I've written in this column before about Facebook, both pro and con, and the social networking site has become the blame agent lately for just about everything. I know some people who avoid it like the plague. I became involved in a heated discussion with a friend the other day who called it *%$#^+#%@* ridiculous. People have this attitude because people sometimes post things on Facebook that should be kept to themselves and, occasionally they get in trouble for it. Jobs have been lost, friendships severed, and relationships ended because of inappropriate Facebook postings.
Where we err is when we blame Facebook for these things. To my knowledge, Facebook isn't practicing mind control; it isn't compelling us to post things we shouldn't. It simply provides an opportunity for us to keep up with our friends where that opportunity previously didn't exist. What we post is OUR responsibility. If you're married or in a relationship and you're posting intimate things to a person of the opposite sex, you should be prepared for the consequences when your loved one finds out. If you're posting things your employer finds inappropriate, you shouldn't be shocked when you're handed a pink slip. If you're bad-mouthing a friend, it should come as no great surprise if that person rescinds their friendship.

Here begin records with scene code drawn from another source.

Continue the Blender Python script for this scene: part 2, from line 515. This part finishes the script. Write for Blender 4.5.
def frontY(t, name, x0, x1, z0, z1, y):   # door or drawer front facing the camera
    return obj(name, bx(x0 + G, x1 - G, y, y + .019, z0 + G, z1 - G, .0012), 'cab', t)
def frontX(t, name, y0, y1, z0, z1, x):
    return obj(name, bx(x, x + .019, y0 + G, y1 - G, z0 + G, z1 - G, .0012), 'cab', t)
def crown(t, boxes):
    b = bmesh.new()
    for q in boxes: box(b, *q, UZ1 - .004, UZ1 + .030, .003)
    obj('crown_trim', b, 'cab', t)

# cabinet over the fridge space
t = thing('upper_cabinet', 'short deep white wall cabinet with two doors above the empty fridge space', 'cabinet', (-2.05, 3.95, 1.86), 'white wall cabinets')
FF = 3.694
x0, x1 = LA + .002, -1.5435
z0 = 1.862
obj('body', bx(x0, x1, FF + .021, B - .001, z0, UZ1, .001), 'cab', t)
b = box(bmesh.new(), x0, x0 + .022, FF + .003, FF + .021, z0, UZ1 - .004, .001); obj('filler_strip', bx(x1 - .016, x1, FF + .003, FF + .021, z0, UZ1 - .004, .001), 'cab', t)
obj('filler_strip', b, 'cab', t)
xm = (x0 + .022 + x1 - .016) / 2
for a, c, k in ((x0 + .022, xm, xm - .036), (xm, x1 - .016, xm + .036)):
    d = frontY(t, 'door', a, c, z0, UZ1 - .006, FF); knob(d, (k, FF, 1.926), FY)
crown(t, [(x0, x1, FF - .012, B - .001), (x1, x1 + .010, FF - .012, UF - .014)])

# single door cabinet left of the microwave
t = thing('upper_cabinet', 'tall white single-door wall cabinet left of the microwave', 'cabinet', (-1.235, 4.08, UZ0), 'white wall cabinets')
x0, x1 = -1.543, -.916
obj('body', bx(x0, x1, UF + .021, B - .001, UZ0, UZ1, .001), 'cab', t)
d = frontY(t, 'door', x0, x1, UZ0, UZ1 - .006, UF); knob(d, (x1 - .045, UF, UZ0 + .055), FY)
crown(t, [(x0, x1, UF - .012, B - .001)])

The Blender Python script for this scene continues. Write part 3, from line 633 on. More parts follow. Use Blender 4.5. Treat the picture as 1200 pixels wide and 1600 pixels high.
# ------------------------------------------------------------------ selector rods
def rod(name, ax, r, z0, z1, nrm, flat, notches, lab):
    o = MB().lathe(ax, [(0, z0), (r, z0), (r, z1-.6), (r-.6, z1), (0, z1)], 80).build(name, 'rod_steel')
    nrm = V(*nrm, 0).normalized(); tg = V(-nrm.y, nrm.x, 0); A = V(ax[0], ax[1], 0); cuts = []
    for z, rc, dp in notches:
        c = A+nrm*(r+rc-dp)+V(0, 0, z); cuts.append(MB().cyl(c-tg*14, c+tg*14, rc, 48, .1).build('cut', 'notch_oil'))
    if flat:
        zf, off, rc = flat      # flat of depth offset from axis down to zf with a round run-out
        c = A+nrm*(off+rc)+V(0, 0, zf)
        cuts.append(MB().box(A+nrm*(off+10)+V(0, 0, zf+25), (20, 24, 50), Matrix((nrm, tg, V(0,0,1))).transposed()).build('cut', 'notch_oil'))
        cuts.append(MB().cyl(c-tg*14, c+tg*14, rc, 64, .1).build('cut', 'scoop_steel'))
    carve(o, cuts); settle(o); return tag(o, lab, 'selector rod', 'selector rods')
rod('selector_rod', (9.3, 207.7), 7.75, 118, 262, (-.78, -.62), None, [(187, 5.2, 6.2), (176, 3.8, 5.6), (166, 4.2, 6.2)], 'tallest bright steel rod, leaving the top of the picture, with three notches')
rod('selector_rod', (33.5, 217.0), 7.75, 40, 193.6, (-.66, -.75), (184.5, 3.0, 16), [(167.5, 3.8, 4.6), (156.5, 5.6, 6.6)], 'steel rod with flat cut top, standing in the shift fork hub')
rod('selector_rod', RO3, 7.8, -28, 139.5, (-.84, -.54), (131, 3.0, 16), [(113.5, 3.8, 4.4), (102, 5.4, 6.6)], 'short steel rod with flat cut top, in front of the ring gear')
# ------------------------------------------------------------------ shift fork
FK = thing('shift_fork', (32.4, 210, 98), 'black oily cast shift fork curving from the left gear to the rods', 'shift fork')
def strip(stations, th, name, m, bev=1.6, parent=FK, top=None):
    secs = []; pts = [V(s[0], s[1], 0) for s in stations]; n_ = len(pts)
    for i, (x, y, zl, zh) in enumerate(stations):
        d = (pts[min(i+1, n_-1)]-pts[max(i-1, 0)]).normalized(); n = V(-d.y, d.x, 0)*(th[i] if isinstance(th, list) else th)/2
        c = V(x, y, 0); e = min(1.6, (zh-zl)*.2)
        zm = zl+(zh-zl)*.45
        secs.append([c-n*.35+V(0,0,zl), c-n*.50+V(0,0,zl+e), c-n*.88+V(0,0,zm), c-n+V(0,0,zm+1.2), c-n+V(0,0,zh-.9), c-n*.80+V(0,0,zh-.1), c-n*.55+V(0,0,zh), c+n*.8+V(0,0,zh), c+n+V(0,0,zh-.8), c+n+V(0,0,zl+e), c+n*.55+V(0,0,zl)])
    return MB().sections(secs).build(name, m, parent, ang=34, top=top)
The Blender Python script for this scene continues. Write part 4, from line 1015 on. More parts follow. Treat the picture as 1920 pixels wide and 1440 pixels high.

Flip Wilson, the comedian, used to say on his television show that "The Devil made me do it." Today, we just substitute Facebook for the Devil. But Facebook didn't make you do it. You did it of your own free will and it's time to man up and accept personal responsibility for your actions.
I have reconnected with people I haven't seen in 45 years through Facebook. I reported earlier this summer about going to a jam session in Fayetteville, Arkansas, with bands that played together when we were all students at the University of Arkansas. I would never have known about this annual event were it not for Facebook. I talk to my children daily on Facebook. I keep up with my former students and enjoy hearing about their new jobs, their new degrees, their marriages and their babies on Facebook.
Tuesday, many of us lost a dear friend when Ole Ohlson passed away. The tributes started appearing on Facebook just minutes after his death and continued all day long. People were instantly able to express their grief and share it with Ole's legions of friends. That would have been impossible just a few years ago. Social networking sites have become the new "party line" many of us had decades ago except now anyone we choose to be on our party line can be.
Facebook is an outlet, not a reason or a cause for behavior that might get us in trouble but in the social climate that currently exists, it's always easier to put the blame someplace else than to take personal responsibility for our own behavior.